▶ [What you have to do] Repeat everything from the first line of the listing below through the line that contains "def rgb(r, g, b): return", exactly. Leave out pictures.

▶ [Stored data]
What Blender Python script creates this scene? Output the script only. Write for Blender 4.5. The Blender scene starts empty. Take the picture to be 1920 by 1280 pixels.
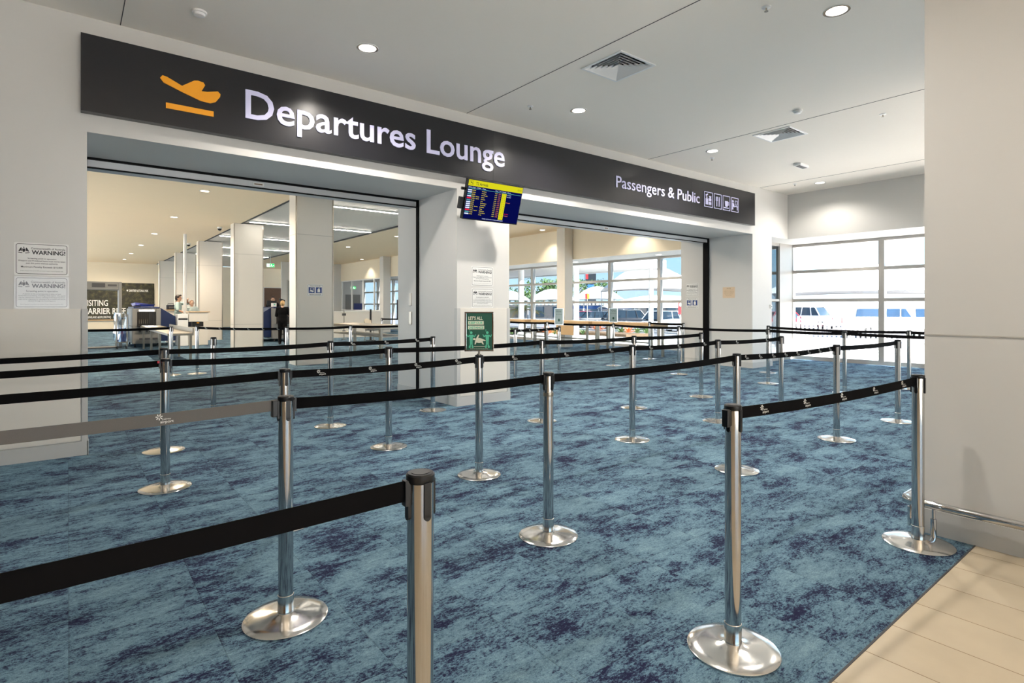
import bpy, math, random
from mathutils import Vector, Matrix, noise
random.seed(7)
sc = bpy.context.scene
COL = sc.collection
PI = math.pi

# ------------------------------------------------------------------ helpers
def lin(c):
    c /= 255.0
    return c / 12.92 if c <= 0.04045 else ((c + 0.055) / 1.055) ** 2.4
def rgb(r, g, b): return (lin(r), lin(g), lin(b), 1.0)

def pbr(name, col, rough=0.5, metal=0.0, var=0.0, scale=8.0, bump=0.0, bscale=60.0, emit=0.0, coat=0.0, spec=0.5):
    m = bpy.data.materials.new(name); m.use_nodes = True
    t = m.node_tree; b = t.nodes['Principled BSDF']
    b.inputs['Base Color'].default_value = col
    b.inputs['Roughness'].default_value = rough
    b.inputs['Metallic'].default_value = metal
    b.inputs['Specular IOR Level'].default_value = spec
    if coat:
        b.inputs['Coat Weight'].default_value = coat; b.inputs['Coat Roughness'].default_value = 0.08
    if emit:
        b.inputs['Emission Color'].default_value = col; b.inputs['Emission Strength'].default_value = emit
    if var or bump:
        g = t.nodes.new('ShaderNodeNewGeometry')
    if var:
        n = t.nodes.new('ShaderNodeTexNoise'); n.inputs['Scale'].default_value = scale; n.inputs['Detail'].default_value = 5
        t.links.new(g.outputs['Position'], n.inputs['Vector'])
        mx = t.nodes.new('ShaderNodeMix'); mx.data_type = 'RGBA'
        mx.inputs[6].default_value = tuple(max(0, c * (1 - var)) for c in col[:3]) + (1,)
        mx.inputs[7].default_value = tuple(min(1, c * (1 + var)) for c in col[:3]) + (1,)
        t.links.new(n.outputs['Fac'], mx.inputs[0]); t.links.new(mx.outputs[2], b.inputs['Base Color'])
    if bump:
        n2 = t.nodes.new('ShaderNodeTexNoise'); n2.inputs['Scale'].default_value = bscale; n2.inputs['Detail'].default_value = 3
        t.links.new(g.outputs['Position'], n2.inputs['Vector'])
        bp = t.nodes.new('ShaderNodeBump'); bp.inputs['Strength'].default_value = bump; bp.inputs['Distance'].default_value = 0.01
        t.links.new(n2.outputs['Fac'], bp.inputs['Height']); t.links.new(bp.outputs['Normal'], b.inputs['Normal'])
    return m

def emis(name, col, s):
    m = bpy.data.materials.new(name); m.use_nodes = True
    t = m.node_tree; t.nodes.clear()
    e = t.nodes.new('ShaderNodeEmission'); e.inputs[0].default_value = col; e.inputs[1].default_value = s
    o = t.nodes.new('ShaderNodeOutputMaterial'); t.links.new(e.outputs[0], o.inputs[0])
    return m

def glass(name, col, gloss=0.06):
    m = bpy.data.materials.new(name); m.use_nodes = True
    t = m.node_tree; t.nodes.clear()
    tr = t.nodes.new('ShaderNodeBsdfTransparent'); tr.inputs[0].default_value = col
    gl = t.nodes.new('ShaderNodeBsdfGlossy'); gl.inputs['Roughness'].default_value = 0.02
    mx = t.nodes.new('ShaderNodeMixShader'); mx.inputs[0].default_value = gloss
    o = t.nodes.new('ShaderNodeOutputMaterial')
    t.links.new(tr.outputs[0], mx.inputs[1]); t.links.new(gl.outputs[0], mx.inputs[2]); t.links.new(mx.outputs[0], o.inputs[0])
    return m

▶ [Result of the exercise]
What Blender Python script creates this scene? Output the script only. Write for Blender 4.5. The Blender scene starts empty. Take the picture to be 1920 by 1280 pixels.
import bpy, math, random
from mathutils import Vector, Matrix, noise
random.seed(7)
sc = bpy.context.scene
COL = sc.collection
PI = math.pi

# ------------------------------------------------------------------ helpers
def lin(c):
    c /= 255.0
    return c / 12.92 if c <= 0.04045 else ((c + 0.055) / 1.055) ** 2.4
def rgb(r, g, b): return (lin(r), lin(g), lin(b), 1.0)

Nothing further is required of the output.